The problem is that the collective "we" have never had this discussion. 

 

Germany paid reparations to Israel for 70 years after WWII for the Holocaust.

 

The US has never even apologized for slavery, Jim Crow and redlining. 

 

Posted
12 hours ago, Motorin' said:

The US has never even apologized for slavery, Jim Crow and redlining

 

Are you sure about that?

 

Quote

The formal apology for slavery and Jim Crow issued by the U.S. House of Representatives in 2008 was unprecedented, even after decades of lawmakers trying to push the government to finally apologize, NPR reported at the time.

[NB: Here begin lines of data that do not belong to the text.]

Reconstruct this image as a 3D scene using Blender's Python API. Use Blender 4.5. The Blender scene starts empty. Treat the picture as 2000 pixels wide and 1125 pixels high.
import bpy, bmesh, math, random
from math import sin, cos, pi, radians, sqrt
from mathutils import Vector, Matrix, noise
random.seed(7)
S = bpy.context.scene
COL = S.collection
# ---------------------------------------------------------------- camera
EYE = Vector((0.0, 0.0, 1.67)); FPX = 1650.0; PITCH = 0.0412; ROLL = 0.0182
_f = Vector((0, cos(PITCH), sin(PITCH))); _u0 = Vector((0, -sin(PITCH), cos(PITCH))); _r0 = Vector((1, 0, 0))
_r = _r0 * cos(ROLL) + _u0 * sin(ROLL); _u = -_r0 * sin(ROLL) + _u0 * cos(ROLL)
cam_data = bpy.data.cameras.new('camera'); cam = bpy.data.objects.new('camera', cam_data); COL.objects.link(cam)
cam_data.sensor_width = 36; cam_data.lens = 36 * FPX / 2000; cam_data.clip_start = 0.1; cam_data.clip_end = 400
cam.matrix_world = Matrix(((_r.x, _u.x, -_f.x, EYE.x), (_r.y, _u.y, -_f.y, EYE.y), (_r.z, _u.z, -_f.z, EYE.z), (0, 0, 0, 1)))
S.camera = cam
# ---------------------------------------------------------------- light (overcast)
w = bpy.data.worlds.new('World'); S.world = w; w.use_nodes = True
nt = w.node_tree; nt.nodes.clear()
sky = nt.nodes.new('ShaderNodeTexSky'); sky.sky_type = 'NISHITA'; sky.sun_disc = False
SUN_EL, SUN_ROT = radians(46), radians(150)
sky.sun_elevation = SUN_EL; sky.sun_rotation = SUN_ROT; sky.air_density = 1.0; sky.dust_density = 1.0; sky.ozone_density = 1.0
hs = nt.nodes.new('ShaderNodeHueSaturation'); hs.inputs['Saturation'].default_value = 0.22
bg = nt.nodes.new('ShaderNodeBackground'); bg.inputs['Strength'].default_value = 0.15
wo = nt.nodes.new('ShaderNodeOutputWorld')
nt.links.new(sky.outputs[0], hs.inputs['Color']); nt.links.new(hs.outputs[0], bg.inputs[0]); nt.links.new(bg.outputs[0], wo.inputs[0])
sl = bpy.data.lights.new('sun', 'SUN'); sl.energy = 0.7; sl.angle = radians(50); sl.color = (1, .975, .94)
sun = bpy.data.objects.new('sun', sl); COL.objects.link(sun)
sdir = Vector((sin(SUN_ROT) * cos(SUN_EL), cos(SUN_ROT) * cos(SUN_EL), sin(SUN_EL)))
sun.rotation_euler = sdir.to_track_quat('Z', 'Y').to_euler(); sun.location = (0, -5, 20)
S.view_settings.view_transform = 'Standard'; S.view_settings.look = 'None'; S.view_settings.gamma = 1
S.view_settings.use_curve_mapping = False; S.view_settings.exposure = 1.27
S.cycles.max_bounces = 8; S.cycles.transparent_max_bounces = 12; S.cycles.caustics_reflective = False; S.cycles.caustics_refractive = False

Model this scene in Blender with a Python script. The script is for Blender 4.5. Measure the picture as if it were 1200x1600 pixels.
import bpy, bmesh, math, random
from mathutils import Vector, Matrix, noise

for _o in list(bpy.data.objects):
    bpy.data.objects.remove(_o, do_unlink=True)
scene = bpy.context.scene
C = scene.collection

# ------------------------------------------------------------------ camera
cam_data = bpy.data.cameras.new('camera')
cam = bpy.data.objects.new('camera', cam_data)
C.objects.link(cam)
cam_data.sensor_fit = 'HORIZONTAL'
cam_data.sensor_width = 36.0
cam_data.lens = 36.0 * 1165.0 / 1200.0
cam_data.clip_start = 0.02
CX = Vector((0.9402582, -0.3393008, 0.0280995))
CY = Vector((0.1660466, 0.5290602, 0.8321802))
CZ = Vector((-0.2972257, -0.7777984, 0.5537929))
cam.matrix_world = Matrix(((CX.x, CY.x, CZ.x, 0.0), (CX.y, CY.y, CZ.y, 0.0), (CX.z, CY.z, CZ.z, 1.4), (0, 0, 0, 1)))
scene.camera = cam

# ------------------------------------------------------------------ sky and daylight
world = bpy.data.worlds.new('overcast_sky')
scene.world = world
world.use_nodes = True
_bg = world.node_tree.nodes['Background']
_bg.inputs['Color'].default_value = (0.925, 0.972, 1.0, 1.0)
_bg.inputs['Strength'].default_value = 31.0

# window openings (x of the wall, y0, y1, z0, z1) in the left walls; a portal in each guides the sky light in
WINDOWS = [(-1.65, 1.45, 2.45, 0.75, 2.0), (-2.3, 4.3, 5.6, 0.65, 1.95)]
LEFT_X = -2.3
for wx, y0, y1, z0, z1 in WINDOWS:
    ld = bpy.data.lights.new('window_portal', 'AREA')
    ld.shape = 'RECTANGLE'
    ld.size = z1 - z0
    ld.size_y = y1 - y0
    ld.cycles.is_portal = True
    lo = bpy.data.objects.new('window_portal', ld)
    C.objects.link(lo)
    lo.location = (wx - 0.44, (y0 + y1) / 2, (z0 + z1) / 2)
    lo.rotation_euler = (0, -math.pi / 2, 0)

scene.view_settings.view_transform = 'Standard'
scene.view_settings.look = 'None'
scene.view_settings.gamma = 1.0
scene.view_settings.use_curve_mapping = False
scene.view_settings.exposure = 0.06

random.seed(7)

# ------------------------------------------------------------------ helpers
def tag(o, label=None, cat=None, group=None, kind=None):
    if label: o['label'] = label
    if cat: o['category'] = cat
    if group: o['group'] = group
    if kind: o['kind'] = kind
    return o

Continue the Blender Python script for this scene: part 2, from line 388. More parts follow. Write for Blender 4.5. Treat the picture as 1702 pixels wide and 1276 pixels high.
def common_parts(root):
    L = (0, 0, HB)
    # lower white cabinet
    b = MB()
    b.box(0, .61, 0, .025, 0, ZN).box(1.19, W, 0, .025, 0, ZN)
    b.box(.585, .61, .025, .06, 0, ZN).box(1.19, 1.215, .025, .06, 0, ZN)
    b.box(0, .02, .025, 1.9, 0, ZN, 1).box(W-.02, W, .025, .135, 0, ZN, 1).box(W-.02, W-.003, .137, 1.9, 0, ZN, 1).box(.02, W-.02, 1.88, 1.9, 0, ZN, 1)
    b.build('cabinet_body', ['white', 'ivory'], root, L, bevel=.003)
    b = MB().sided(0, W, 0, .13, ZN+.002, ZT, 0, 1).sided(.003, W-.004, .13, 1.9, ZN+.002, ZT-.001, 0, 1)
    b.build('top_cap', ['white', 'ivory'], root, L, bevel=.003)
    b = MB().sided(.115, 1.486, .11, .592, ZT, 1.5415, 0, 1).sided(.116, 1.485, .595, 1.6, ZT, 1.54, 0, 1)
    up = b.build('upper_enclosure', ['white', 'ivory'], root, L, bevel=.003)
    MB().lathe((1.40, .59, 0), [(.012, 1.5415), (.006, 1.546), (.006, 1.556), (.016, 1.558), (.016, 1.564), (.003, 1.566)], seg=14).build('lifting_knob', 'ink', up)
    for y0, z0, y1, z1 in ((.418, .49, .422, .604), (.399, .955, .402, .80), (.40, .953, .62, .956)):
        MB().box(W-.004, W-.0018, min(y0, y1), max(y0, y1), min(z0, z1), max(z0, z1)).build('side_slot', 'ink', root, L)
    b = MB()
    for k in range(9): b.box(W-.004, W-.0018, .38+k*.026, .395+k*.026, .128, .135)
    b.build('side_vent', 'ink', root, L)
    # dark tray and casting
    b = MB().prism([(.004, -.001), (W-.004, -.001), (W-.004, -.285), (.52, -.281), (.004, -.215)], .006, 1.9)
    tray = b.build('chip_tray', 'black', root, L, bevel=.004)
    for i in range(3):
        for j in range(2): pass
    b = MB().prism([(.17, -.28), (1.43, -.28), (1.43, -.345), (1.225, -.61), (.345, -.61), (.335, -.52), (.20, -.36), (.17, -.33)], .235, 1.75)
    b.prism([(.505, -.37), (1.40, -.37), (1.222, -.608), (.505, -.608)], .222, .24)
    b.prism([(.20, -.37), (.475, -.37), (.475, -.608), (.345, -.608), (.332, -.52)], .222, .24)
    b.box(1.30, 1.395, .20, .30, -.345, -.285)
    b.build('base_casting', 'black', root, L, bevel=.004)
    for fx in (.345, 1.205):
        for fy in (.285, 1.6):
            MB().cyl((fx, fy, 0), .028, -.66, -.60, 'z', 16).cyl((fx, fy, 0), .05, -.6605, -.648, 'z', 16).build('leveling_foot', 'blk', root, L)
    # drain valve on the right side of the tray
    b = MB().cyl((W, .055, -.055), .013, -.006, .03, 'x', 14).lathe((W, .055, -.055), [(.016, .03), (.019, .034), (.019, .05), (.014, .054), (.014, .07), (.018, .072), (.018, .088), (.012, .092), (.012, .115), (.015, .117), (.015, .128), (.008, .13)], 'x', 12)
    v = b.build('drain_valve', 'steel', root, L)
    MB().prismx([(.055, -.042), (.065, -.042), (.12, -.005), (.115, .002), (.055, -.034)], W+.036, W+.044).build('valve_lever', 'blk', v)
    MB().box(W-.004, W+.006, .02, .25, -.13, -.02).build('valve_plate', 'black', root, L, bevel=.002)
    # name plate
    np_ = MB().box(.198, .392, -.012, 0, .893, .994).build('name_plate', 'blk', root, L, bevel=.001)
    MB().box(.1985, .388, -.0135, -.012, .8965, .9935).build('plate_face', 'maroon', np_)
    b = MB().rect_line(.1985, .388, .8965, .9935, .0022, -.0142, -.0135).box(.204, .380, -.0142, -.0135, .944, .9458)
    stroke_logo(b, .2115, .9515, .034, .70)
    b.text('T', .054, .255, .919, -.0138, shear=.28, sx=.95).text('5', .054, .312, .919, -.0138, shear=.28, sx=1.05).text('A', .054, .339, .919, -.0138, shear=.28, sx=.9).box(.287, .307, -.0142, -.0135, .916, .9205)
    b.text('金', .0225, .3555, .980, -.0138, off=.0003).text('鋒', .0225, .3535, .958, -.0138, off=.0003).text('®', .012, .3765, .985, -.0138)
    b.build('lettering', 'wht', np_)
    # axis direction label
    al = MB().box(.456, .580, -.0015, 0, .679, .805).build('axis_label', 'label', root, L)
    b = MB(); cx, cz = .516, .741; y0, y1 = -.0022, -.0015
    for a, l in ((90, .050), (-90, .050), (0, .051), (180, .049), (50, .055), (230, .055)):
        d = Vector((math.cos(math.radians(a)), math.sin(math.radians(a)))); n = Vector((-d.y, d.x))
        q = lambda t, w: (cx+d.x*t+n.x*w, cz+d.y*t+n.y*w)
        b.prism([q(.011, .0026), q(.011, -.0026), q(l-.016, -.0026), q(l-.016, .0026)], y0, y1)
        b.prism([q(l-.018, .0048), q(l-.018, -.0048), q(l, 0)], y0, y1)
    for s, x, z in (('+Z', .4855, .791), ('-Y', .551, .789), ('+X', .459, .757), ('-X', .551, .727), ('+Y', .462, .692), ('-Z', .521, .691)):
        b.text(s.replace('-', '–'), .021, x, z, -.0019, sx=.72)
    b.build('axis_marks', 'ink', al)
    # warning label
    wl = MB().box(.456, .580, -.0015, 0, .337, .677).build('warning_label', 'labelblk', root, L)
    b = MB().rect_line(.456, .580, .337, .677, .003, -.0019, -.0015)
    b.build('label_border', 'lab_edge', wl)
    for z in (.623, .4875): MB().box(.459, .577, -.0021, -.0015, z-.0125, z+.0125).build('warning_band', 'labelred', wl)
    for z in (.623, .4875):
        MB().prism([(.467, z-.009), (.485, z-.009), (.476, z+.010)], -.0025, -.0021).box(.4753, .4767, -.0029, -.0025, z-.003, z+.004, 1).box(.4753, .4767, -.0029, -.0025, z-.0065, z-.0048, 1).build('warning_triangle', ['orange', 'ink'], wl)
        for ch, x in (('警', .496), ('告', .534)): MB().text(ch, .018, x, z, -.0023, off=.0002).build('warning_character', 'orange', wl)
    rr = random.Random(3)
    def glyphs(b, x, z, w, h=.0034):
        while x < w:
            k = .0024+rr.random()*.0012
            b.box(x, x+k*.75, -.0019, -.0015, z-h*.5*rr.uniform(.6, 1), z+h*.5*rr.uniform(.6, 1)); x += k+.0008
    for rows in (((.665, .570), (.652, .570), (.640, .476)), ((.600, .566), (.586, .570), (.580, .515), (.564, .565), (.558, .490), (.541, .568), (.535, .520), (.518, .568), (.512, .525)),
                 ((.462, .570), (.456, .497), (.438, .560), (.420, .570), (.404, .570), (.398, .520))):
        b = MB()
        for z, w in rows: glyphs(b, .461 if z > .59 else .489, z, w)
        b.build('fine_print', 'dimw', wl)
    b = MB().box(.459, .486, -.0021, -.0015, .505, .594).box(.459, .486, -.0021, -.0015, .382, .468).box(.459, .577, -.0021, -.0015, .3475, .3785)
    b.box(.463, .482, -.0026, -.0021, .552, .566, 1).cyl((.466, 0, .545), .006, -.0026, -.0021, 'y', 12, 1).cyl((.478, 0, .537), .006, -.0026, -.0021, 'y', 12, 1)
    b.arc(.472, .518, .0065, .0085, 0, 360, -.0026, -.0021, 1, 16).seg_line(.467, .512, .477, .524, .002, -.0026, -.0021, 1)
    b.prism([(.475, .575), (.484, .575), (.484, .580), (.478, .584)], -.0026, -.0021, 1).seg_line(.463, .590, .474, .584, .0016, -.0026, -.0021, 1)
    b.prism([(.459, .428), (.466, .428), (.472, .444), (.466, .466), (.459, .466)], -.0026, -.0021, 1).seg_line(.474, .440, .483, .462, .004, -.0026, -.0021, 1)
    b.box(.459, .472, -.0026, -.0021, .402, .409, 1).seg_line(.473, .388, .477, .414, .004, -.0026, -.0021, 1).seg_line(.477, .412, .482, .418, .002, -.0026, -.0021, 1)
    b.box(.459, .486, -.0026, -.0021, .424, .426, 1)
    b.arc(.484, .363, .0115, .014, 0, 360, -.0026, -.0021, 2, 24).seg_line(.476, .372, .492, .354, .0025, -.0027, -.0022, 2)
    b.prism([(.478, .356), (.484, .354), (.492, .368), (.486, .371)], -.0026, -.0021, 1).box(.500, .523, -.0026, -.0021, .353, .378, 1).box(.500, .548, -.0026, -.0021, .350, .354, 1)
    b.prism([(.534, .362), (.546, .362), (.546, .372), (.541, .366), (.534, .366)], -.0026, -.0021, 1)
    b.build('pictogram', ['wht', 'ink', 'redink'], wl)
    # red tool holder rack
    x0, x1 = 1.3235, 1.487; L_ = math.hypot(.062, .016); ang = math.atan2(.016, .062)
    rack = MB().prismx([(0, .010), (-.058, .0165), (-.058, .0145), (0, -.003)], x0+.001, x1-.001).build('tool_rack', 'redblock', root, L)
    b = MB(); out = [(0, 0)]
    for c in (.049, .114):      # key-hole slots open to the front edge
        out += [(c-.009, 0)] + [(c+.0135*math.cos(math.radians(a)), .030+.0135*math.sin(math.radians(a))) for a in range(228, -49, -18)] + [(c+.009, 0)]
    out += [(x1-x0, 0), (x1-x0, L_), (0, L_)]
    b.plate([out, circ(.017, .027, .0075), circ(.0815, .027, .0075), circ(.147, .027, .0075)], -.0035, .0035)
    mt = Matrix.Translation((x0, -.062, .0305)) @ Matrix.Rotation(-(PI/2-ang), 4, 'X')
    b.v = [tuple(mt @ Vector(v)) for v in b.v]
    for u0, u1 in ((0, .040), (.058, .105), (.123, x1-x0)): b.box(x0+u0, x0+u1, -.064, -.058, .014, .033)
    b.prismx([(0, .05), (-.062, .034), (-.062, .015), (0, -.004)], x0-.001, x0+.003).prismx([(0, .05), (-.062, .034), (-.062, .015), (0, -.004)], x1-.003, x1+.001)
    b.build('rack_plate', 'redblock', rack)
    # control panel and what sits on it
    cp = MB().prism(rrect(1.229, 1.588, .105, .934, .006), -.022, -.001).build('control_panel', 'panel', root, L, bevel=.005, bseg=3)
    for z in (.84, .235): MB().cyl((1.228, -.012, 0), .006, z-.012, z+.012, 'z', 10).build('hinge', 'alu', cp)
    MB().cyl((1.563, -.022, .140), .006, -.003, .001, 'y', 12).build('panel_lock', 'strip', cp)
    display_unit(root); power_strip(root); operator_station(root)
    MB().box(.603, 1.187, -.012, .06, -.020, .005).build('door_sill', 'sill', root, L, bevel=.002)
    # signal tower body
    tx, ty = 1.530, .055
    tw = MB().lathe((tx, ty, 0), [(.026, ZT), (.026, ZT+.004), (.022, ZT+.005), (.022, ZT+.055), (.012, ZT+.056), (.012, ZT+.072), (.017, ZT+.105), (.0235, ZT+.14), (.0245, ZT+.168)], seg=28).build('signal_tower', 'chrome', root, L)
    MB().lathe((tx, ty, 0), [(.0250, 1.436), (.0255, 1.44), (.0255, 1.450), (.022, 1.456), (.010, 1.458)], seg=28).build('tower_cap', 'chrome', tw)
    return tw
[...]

In introducing the resolution, Representative Steve Cohen (D-Tenn), noted that despite the government issuing an apology for interning Japanese citizens and later pressuring Japan to apologize for forcing Chinese women to work as sex slaves during World War II, the American government had never formally recognized and apologized for slavery. While the apology was primarily symbolic, by officially recognizing its role in perpetuating the horrors of slavery and Jim Crow, the American government took a step forward in addressing and atoning for one of its greatest wrongs.

 

https://www.smithsonianmag.com/smart-news/five-times-united-states-officially-apologized-180959254/

Posted
1 hour ago, reddogblitz said:

 

The Senate made the apology bill non-binding and added this disclaimer:

 

(2) DISCLAIMER- Nothing in this resolution--

 

(A) authorizes or supports any claim against the United States; or

 

(B) serves as a settlement of any claim against the United States.

 

 

  • Like (+1) 1
Posted
On 2/21/2021 at 11:36 AM, SoTier said:

 

Actually, the Civil War wasn't fought to "end slavery forever".  The reality is that it was fought to perpetuate slavery forever.  Lincoln and the Republicans did not run on the idea of ending slavery.  They did not oppose slavery in the states where it already existed but wanted to stop slavery from spreading into the western territories.  The  people of the north and the west fought the Civil War to preserve the Union, not end slavery.  The southern states that seceded sought to protect and expand slavery by leaving the Union and establishing a country where slavery would not only be the law of the land, it couldn't ever be abolished.   The Confederate Constitution is almost a carbon copy of the US Constitution except in 2 main instances: states rights and slavery ... except that when it came to slavery, states had no rights to regulate or eliminate it.

 

Slavery was the cause of the Civil War, but ending slavery was a consequence of the southern rebellion.  It never was a Union war aim.   In fact, early in the war, it was common practice for the Union Army to return slaves who had escaped to their lines to their masters, but Union General Benjamin Butler famously declared 3 escaped slaves "contraband of war", ie, war materiel.  This was controversial at first, but as politicians and military men realized that the Confederates were using slaves in the war effort, slaves who escaped to the Union lines were employed in the Union war effort as manual laborers, teamsters, etc and even as spies.  The longer the war continued, the more accepting of the idea of freeing the slaves northerners became.  By 1863, the Union was recruiting ex-slaves as soldiers.  By the end of the war, more than 185,000 Black men, mostly ex-slaves, had fought for the Union cause.

 

The Union's strategy was to strangle the South and force a rebel surrender.   The first step was to blockade southern ports to prevent the export of cotton and the importation of military goods.  The second part was to deprive the Confederacy of access to trade through Texas (from ships that came into Mexican ports) by establishing control of the Mississippi River. Lincoln's Emancipation Proclamation was another part of that effort; depriving the Confederacy of a reliable labor supply to produce foodstuffs and military supplies as well as support for the southern armies.  The Proclamation only freed slaves in areas not under Union control, ie, the Confederate states.   It did not free slaves in the slave states of Delaware, Kentucky, Maryland, and Missouri which hadn't joined the Confederacy.   The Thirteenth Amendment ended slavery for all time in the US.

 

 

 

 

Happy for thirteenth Amendment. Noone should be a slave to anyone. For all types of people and girls.